This remarkable band has had two significant phases. In the late 60s, Fleetwood Mac was a bluesy British jam band, drenched in rootsy influences and aswirl with psychedelia. By the late 70s, it was the epitome of breezy California pop rock: its look, sound, spirit, and very name the virtual embodiment of the era. Through the entire incredible metamorphosis, the two constants of the band were its namesakes, drummer Mick Fleetwood and bassist John McVie. Gamely, these two rhythm men kept the sails trimmed as a succession of front men and women steered the group in various intriguing directions.
Fleetwood Mac began in 1967 as a three-man offshoot of John Mayall’s Bluesbreakers, the same band that had helped launch Eric Clapton. Quickly, Fleetwood, McVie, and guitarist Peter Green began to attract creative, blues oriented rockers. Such artists as Jeremy Spencer and Danny Kirwan came aboard. Their debut album stayed atop the British charts for more than a year. By 1970 they had four records, and were getting noticed in the U.S. Then Green wiped out on hallucinogens, and not too long after, Spencer left to join the comet-worshipping Children of God cult.
These losses were compensated by the addition of a piano playing singer named Christine Perfect, who not only joined the band, but shortly joined with John McVie in wedlock. Guitarist Bob Welch also joined up, but did not marry anyone. Likewise Bob Weston and Dave Walker, who replaced the pink-slipped Kirwan. This varied line-up produced three varied (but fascinating) albums, and then their fortune began to wane. After successfully suing a former manager for mounting a tour with a bogus Fleetwood Mac, they released one more album, Heroes Are Hard To Find. Then, perhaps hoping to find some heroes, they loaded up a plane and they moved to L.A. California, that is. Mellow rock. Harmonies.
The aforementioned heroes were not long in showing up. While auditioning engineers, Fleetwood and McVie heard an album by a duo composed of Lindsay Buckingham and Stevie Nicks. Impressed by their smooth sound and their smart songcrafting, the band signed them up. It was possibly the smartest move they had made to date. Reintroducing the band by name, their album Fleetwood Mac became a number one seller in the states, generating three hit singles, Over
My Head, Say You Love Me, and the haunting Rhiannon. That album’s sales eventually exceeded five million copies in the U.S. alone.
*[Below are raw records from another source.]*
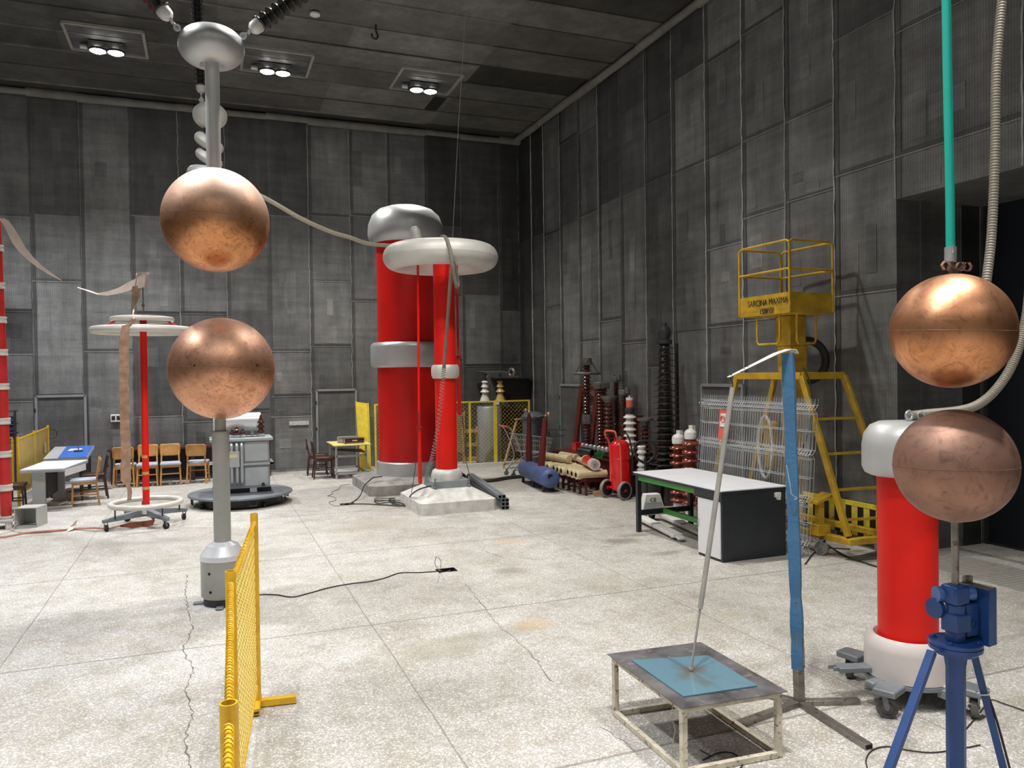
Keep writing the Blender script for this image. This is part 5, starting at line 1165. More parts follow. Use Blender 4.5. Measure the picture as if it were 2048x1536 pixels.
for bxp, byp, n, rr, hh, mt_ in ((x1-.13, 14.95, 3, .05, .36, 'brownglaze'), (.5, 14.85, 2, .045, .16, 'brownglaze'), (.42, 14.85, 1, .035, .12, 'brownglaze'), (.6, 14.85, 1, .035, .12, 'brownglaze')):
    b = MB(); b.lathe(sheds(n, rr*.75, rr*1.35, hh/n*.7, .06)+[(rr*.5, hh-.02), (rr*.2, hh+.04), (0, hh+.04)], (bxp, byp, z1), n=20); bs_ = b.build('bushing', mt_, t)
    b = MB(); b.lathe([(0, 0), (rr*1.4, 0), (rr*1.4, .04), (rr*.9, .06), (0, .06)], (bxp, byp, z1), n=20); b.build('bushing_foot', 'trlight', bs_)
b = MB(); b.bb((1.3, 18.8, 0), (1.36, 19.2, .8)); b.bb((1.42, 18.75, .78), (1.2, 19.2, .84)); solo(b, 'dark_cabinet', 'darkwood', 'narrow dark wooden stand against the back wall right of the transformer', 'cabinet')
b = MB(); c = py(598, 846, BY-.03); b.box(c, (.46, .012, .1)); solo(b, 'wall_notice', 'sign', 'pale notice strip on the back wall between transformer and door', 'sign')

# ------------------------------------------------------------------ yellow table with instruments
t = thing('yellow_table', 'small table with yellow top and grey steel legs near the back door', 'table', (3.0, 18.0, 0))
Y4 = [fl(668, 891, .76), fl(741, 887, .76), None, None]; ya = 17.42
x0, x1, y0, y1 = Y4[0].x, Y4[1].x, Y4[0].y, Y4[0].y+1.15
b = MB(); b.bb((x0, y0, .735), (x1, y1, .76)); b.build('tabletop', 'yeltab', t, bevel=.003)
for x in (x0+.06, x1-.1):
    for y in (y0+.1, y1-.1): b = MB(); b.bb((x-.02, y-.02, 0), (x+.02, y+.02, .735)); b.build('leg', 'deskgrey', t)
    b = MB(); b.bb((x-.018, y0+.1, .1), (x+.018, y1-.1, .14)); b.build('side_rail', 'deskgrey', t)
b = MB(); b.bb((x0+.06, y0+.08, .48), (x1-.1, y0+.11, .53)); b.build('front_rail', 'deskgrey', t); b = MB(); b.bb((x0+.06, y0+.08, .1), (x1-.1, y0+.11, .14)); b.build('foot_rail', 'deskgrey', t)
b = MB(); b.extr([(x0+.05, y0+.3, .62), (x1-.1, y0+.1, .56), (x1-.1, y0+.7, .58), (x0+.05, y0+.7, .62)], (0, 0, .015)); b.build('lower_shelf', 'dark', t)
for k, (dx, dy, lab) in enumerate(((.0, 0, 'nearer'), (-.08, .32, 'farther'))):
    cx, cy = (x0+x1)/2+.08+dx, y0+.35+dy
    t = thing('instrument', 'low dark instrument case on the yellow table, %s of the two' % lab, 'instrument', (cx, cy, .76))
    b = MB(); b.bb((cx-.22, cy-.12, .775), (cx+.22, cy+.12, .89)); b.build('case', 'darkwood' if k == 0 else 'deskgrey', t, bevel=.008)
    b = MB(); b.bb((cx-.24, cy-.13, .77), (cx+.24, cy-.12, .78)); b.bb((cx-.24, cy-.13, .885), (cx+.24, cy-.12, .895)); b.bb((cx-.24, cy-.13, .77), (cx-.225, cy-.12, .895)); b.build('bezel', 'deskgrey', t)
    for s_ in (-1, 1): b = MB(); b.tube([(cx+s_*.23, cy-.13, .8), (cx+s_*.23, cy-.17, .8), (cx+s_*.23, cy-.17, .87), (cx+s_*.23, cy-.13, .87)], .006, 6); b.build('handle', 'galv', t)
    b = MB(); b.bb((cx-.05, cy-.128, .82), (cx+.06, cy-.122, .845)); b.build('display', 'cream', t)
    b = MB()
    for s_ in (-1, 1): b.bb((cx+s_*.18-.02, cy-.1, .76), (cx+s_*.18+.02, cy+.1, .775))
    b.build('feet', 'dark', t)
chair((x0-.16, 17.85, 0), R(88), 'darkwood', 'darkwood', 'dark bentwood chair at the yellow table, nearer one', solid=False)
chair((x0-.2, 18.55, 0), R(85), 'darkwood', 'darkwood', 'dark bentwood chair at the yellow table, farther one', solid=False)

# ------------------------------------------------------------------ chain link fence in the far corner
FYc = 18.1
t = thing('corner_fence', 'yellow chain link fence closing off the far corner of the hall', 'fence', (5.2, FYc, 0))
xp = [3.66, 4.4, 5.15, 5.98, 6.62, 7.55]
b = MB(); b.bb((3.6, FYc-.06, 0), (7.3, FYc+.06, .1)); b.build('curb', 'whitepaint', t)
for i, x in enumerate(xp):
    zt = 1.62; b = MB(); b.bb((x-.02, FYc-.02, .0), (x+.02, FYc+.02, zt)); b.build('post', 'yellow2', t)
    if i+1 < len(xp):
        b = MB(); b.bb((x, FYc-.016, zt-.035), (xp[i+1], FYc+.016, zt)); b.build('top_rail', 'yellow2', t)
        b = MB(); chainlink(b, (x+.02, FYc, .12), (1, 0, 0), (0, 0, 1), xp[i+1]-x-.04, zt-.15, .05, .0035); b.build('chain_link_panel', 'meshyel', t)
b = MB(); b.bb((6.64, FYc-.02, .0), (6.68, FYc+.02, 1.64)); b.build('gate_post', 'yellow2', t)
b = MB(); b.bb((6.64, FYc-.03, 1.52), (6.74, FYc-.022, 1.6)); b.build('tag', 'whitepaint', t)
t = thing('yellow_mesh_panel', 'narrow lemon yellow perforated panel standing left of the tallest tower', 'panel', (3.48, 18.55, 0))
pa, pb = fl(722, 943), fl(740, 943); pa = V((pa.x, pa.y, 0)); pb = V((pb.x, pb.y, 0))
b = MB(); b.extr([pa+V((0, 0, .05)), pb+V((0, 0, .05)), pb+V((-.02, .1, 1.62)), pa+V((-.06, .1, 1.66))], (0, .02, 0)); b.build('perforated_sheet', 'yellow2', t)
b = MB(); b.beam(pb+V((.015, 0, 0)), pb+V((.0, .1, 1.63)), .025, .03); b.beam(pa+V((-.01, 0, 0)), pa+V((-.07, .1, 1.67)), .02, .03); b.build('edge_frame', 'yellow2', t)
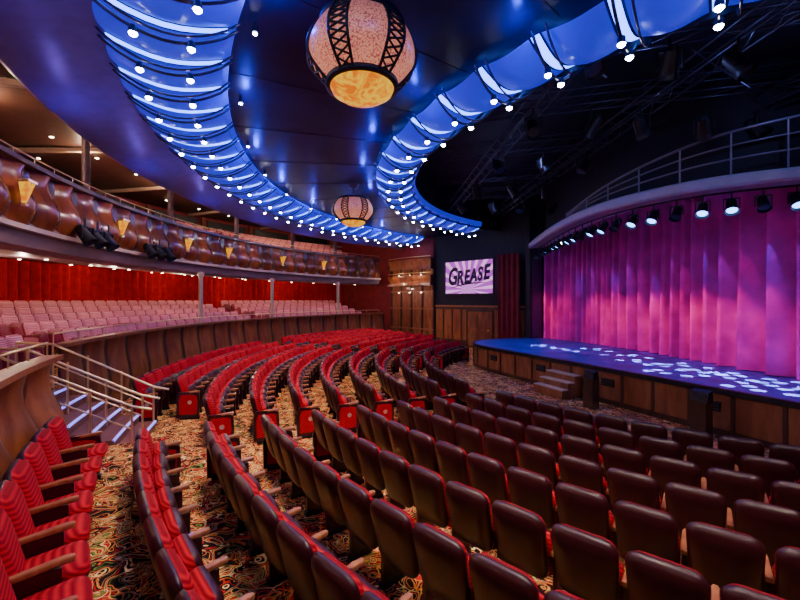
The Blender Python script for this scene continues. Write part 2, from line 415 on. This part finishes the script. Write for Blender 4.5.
# ------------------------------------------------------------ ceilings
b=MB()
b.arc([(11.7,7.12),(16.0,7.12)],-60,85,80,'navyceil',closed=False)
for a in range(-56,84,9):
    pa=P(11.8,a,7.115); pb=P(15.9,a,7.115); b.cyl(pa,pb,0.008,0.008,'black',4)
b.obj("ceiling")
b=MB()
b.arc([(17.4,6.98),(17.9,6.84),(18.4,6.70),(18.85,6.62),(18.95,6.66),(18.95,7.0),(18.95,8.3)],-58,85,90,'cove',closed=False,smooth=True)
b.obj("ceiling_cove")
b=MB(); b.arc([(18.7,8.25),(26.6,8.25)],-60,85,60,'browncel',closed=False); b.obj("ceiling_balcony")
b=MB(); b.arc([(0.05,8.7),(10.6,8.7),(10.6,6.9)],-180,180,90,'blackceil',closed=False); b.obj("ceiling_stage")
b=MB(); b.box((14.2,11,4.5),(0.2,34,9),'blackceil'); b.obj("wall_stage")

def ring(name,Rc,hw,z0,a0,a1,step,lampoff,every=1):
    n=int((a1-a0)/step); st=(a1-a0)/n
    e=empty(name)
    bp=MB(); bl=MB(); br=MB(); bb=MB()
    bp.arc([(Rc-hw-0.1,z0+0.3),(Rc-hw-0.1,z0+0.08),(Rc-hw,z0+0.04)],a0,a1,n*2,'panel',closed=False)
    bb.arc([(Rc-hw-0.05,z0+0.25),(Rc+hw+0.05,z0+0.25)],a0,a1,n*2,'navyceil',closed=False)
    for i in range(n):
        s0=a0+st*(i+0.10); s1=a0+st*(i+0.90)
        def f(u,v):
            w=math.sin(math.pi*v)
            return P(Rc-hw+2*hw*v,s0+(s1-s0)*u,z0+0.06-0.20*w-0.14*math.sin(math.pi*u)*(.4+.6*w))
        bp.grid(f,6,8,'panel')
        am=a0+st*i
        bl.grid(lambda u,v:P(Rc-hw*1.0+2*hw*v,am+(u-.5)*st*0.13,z0+0.06-0.20*math.sin(math.pi*v)),1,8,'led')
        def hp(t,da=0): 
            R=Rc-hw*1.15+2.3*hw*t
            return P(R,am+da+0.0,z0+0.10-0.46*math.sin(math.pi*t)**0.8)
        br.tube([hp(t/12) for t in range(13)],0.024,'steel',6)
        br.tube([hp(t/12,st*0.2) for t in range(13)],0.018,'steel',6)
        for t in lampoff:
            q=Vector(hp(t)); 
            br.cyl(q+Vector((0,0,0.02)),q+Vector((0,0,-0.08)),0.05,0.06,'steel',10)
            bl.lathe([(0.0,-0.125),(0.03,-0.12),(0.05,-0.10),(0.055,-0.08)],tuple(q),'lamp',10)
    bb.obj("backing",e); bp.obj("curved_panels",e); bl.obj("led_strips",e); br.obj("rib_hoops",e)
    return n,st
ring("ceiling_light_ring",16.6,0.86,6.95,-53,70,3.3,(0.32,0.68))
ring("ceiling_light_ring",11.2,0.62,6.95,-52,74,5.4,(0.35,0.65))

b=MB()
def dl(p,r=0.06): 
    b.cyl(p,(p[0],p[1],p[2]-0.03),r,r,'wlamp',8); b.cyl((p[0],p[1],p[2]+0.001),(p[0],p[1],p[2]-0.02),r*1.4,r*1.4,'steel',10)
for a in range(-48,60,5):
    for R in (20.2,22.4,24.6): dl(P(R,a+R%2,8.24),0.055)
    for R,z in ((21.0,4.04),(23.2,4.22)): dl(P(R,a+1,z),0.045)
b.obj("recessed_downlights")
b=MB()
for a in range(-50,70,9): 
    p=P(15.4,a,7.1); b.cyl(p,(p[0],p[1],6.95),0.03,0.05,'steel',8)
    p=(p[0],p[1],6.93); b.cyl(p,(p[0],p[1],6.94),0.035,0.035,'lamp',8)
b.obj("ceiling_pin_spots")

# ------------------------------------------------------------ stage
front=[(13,2.2),(10.5,3.6),(9.1,5.2),(8.1,6.9),(7.1,9.2),(6.0,11.8),(4.95,14.2),(3.75,17.0),(3.45,18.6),(4.1,20.0),(5.6,20.9),(7.4,21.3)]
fp=catmull(front,8)
b=MB()
vs=[(x,y,0.9) for x,y in fp]+[(14,21.3,0.9),(14,2.2,0.9)]
b.add(vs,[tuple(range(len(vs)))],'stagefloor')
b.sweep(fp,[(0.0,0.78),(0.06,0.80),(0.06,0.92),(-0.05,0.92)],'black')
b.sweep(fp,[(0,-0.15),(0,0.80)],'stagewood',closed=False)
b.sweep(fp,[(0.04,-0.15),(0.04,0.02)],'darkwood',closed=False)
for j,(p0,p1) in enumerate(zip(resample(fp,0.9)[:-1],resample(fp,0.9)[1:])):
    d=Vector(p1)-Vector(p0); nr=Vector((-d.y,d.x)).normalized(); an=math.atan2(d.y,d.x)
    b.box((p0[0]+nr.x*.01,p0[1]+nr.y*.01,0.35),(0.07,0.05,0.86),'darkwood',an)
    if j%3==1:
        mx_=(p0[0]+p1[0])/2+nr.x*.015; my_=(p0[1]+p1[1])/2+nr.y*.015
        b.box((mx_,my_,0.5),(0.42,0.04,0.22),'black',an)
        for q in(-.06,0,.06): b.box((mx_+nr.x*.02,my_+nr.y*.02,0.5+q),(0.38,0.02,0.015),'steel',an)
b.obj("stage_platform")
b=MB()
for i in range(3): b.box((5.25-0.26*i*0.92,12.9-0.26*i*0.39,(0.6-0.2*i)/2-0.08),(0.27,1.2,0.6-0.2*i+.04),'stagewood',rad(23)); b.box((5.25-0.26*i*0.92,12.9-0.26*i*0.39,(0.6-0.2*i)-0.05),(0.28,1.22,0.03),'cream',rad(23))
b.obj("stage_steps")
mo=MB(); mo.add([(-.3,-.2,0),(.3,-.2,0),(.3,.2,0),(-.3,.2,0),(-.3,-.12,.35),(.3,-.12,.35),(.3,.12,.42),(-.3,.12,.42)],[(0,1,2,3),(4,5,6,7),(0,1,5,4),(1,2,6,5),(2,3,7,6),(3,0,4,7)],'black'); mo.box((0,-.19,.16),(.5,.03,.24),'steel')
mm=mo.mesh("stage_monitor_speaker")
for (x,y,s) in ((6.75,8.8,.6),(5.55,11.3,.55)): inst("stage_monitor_speaker",mm,(x-0.2,y-0.1,0.70),rad(-66),None,0,s)
b=MB()
for (x,y) in ((6.75,8.8),(5.55,11.3)): b.box((x-.2,y-.1,0.30),(0.32,0.26,0.8),'darkwood',rad(-66))
b.obj("monitor_stands")

# curtain
cp=catmull([(12.5,2.6),(11.4,5.2),(10.4,8),(10.0,10),(9.8,13),(9.2,17),(8.1,20),(7.55,20.9)],10)
cp=resample(cp,0.045)
b=MB();vs=[];n=len(cp)
ph=0;folds=[]
for i in range(n):
    ph+=0.045*(2*math.pi/0.44)*(1+0.3*math.sin(i*0.021)+0.25*math.sin(i*0.057))
    folds.append(0.24*math.sin(ph)+0.05*math.sin(ph*2.1+1))
levels=8
for i in range(n):
    a=Vector(cp[max(0,i-1)]);c=Vector(cp[min(n-1,i+1)]);t=(c-a).normalized();nr=Vector((-t.y,t.x))
    for j in range(levels+1):
        v=j/levels; am=folds[i]*(1.15-0.4*v)+0.02*math.sin(i*.1+v*3)
        vs.append((cp[i][0]+nr.x*am,cp[i][1]+nr.y*am,0.92+5.6*v))
m_=levels+1
b.add(vs,[(i*m_+j,(i+1)*m_+j,(i+1)*m_+j+1,i*m_+j+1) for i in range(n-1) for j in range(levels)],'curtain',True)
b.obj("stage_curtain")

# catwalk lip above stage
lp=catmull([(12.5,8.0),(10.5,8.25),(8.8,8.8),(7.3,9.75),(6.3,11.4),(5.95,13.2),(6.0,15.5),(6.35,18.5),(6.7,20.6)],8)
b=MB()
b.sweep(lp,[(0.0,5.55),(0.07,5.6),(0.07,5.78),(0,5.84),(-0.9,5.84),(-0.9,5.6)],'catwalk')
b.sweep(lp,[(-0.75,5.84),(-0.75,8.65)],'blackceil',closed=False)
b.obj("catwalk_platform")
b=MB()
rp=[(x,y) for x,y in lp if y<14.5]
def railh(y):
    t=max(0,min(1,(14.2-y)/(14.2-8.8))); return 0.12+1.0*t**1.25
for f in (0.36,0.68,1.0): b.tube([(x,y,5.84+f*railh(y)) for x,y in rp],0.02 if f<1 else 0.032,'rail',6)
for x,y in resample(rp,1.0): b.cyl((x,y,5.8),(x,y,5.84+railh(y)),0.022,0.022,'rail',6)
b.obj("catwalk_railing")
def fixture(lens):
    b=MB()
    b.cyl((0,0,0.05),(0,0,-0.12),0.02,0.02,'black',6)
    b.box((0,0,-.13),(.30,.04,.03),'black'); b.box((-.15,0,-.25),(.02,.04,.26),'black'); b.box((.15,0,-.25),(.02,.04,.26),'black')
    T=Matrix.Translation((0,0,-.32))@Matrix.Rotation(rad(35),4,'X')
    b.cyl((0,0,.18),(0,0,-.10),.10,.12,'black',14,True,T); b.cyl((0,0,-.10),(0,0,-.17),.12,.14,'black',14,False,T)
    b.cyl((0,0,-.11),(0,0,-.12),.11,.11,lens,14,True,T)
    b.cyl((0,0,.18),(0,0,.24),.08,.05,'black',12,True,T)
    return b
fx=fixture('stagelens').mesh("stage_spotlight"); fo=fixture('offlens').mesh("stage_spotlight_unlit")
pts=resample(lp,0.62)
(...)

Following that, however, was a bad news/good news bit come to life. The two intra-group relationships, the McVies and Buckingham-Nicks, soured and crumbled. Many groups would take this as a cue to disband. Not so the new Fleetwood Mac. Instead, they took all of their bitterness and heartbreak and channeled it into one of the finest, tightest pop albums ever recorded. Rumours not only spawned the top ten Go Your Own Way, Don’t Stop, You Make Loving Fun, and Dreams, but also contained such AOR classics as Second Hand News, Never Going Back Again, Gold Dust Woman, and the song that was the essence of the group’s philosophy, The Chain. This amazing assembly of pop rock gems became the second-biggest seller of all time. But how could they top this?
Wisely deciding to avoid delivering a Rumours II, and in an effort to appease the restless Buckingham, who was looking to push the envelope, the band turned the reins over to him (and co-producers Richard Dashut and Ken Caillat), and everyone pushed together. The result was the rough and highly experimental double album Tusk. Received with mixed reactions from both fans and critics, Tusk nevertheless went double-platinum, and brought forth two hit singles, Sara, and the oddly catchy title cut, which featured guest musicians the USC Trojan Marching Band. As the All-Music Guide rightly says, “this is as strange as mainstream pop gets.”
A double live album followed, and then a return to form, the polished, mannered Mirage, with which they established themselves in the 80s by means of the colorful and imaginative videos for Gypsy and Hold Me, which both got heavy airplay on the fledgling MTV cable network. Their popularity was once again waning, though, with their individual solo material getting a better reception than their group efforts. After three more live albums (indeed, this group began
popping out live albums as if they were litters of puppies), the band made one last “classic” Fleetwood Mac album, Tango in the Night, containing such beauties as Big Love and Little Lies, as well as some very nice songs in other sizes.
After that, the key players began leaving the fold by ones and twos, Buckingham first, then Nicks and Christine McVie, and their replacements, who included Delaney and Bonnie Bramlett’s daughter Bekka and 70s classic rocker Dave Mason, simply were not up to the high standard that the classic line-up had set for the band. The audience decided they would accept no substitutes, and so the new albums faltered and fizzled.
Ten years after Tango, the classic band reassembled for an MTV Unplugged concert and an accompanying live album and tour, but it was not until 2003 that the essential band members went back into the studio together (minus Christine McVie), resulting in the album SayYou Will. Whether they can continue producing polished pop rock in the new millennium is still uncertain, but their rich musical legacy is unquestionable.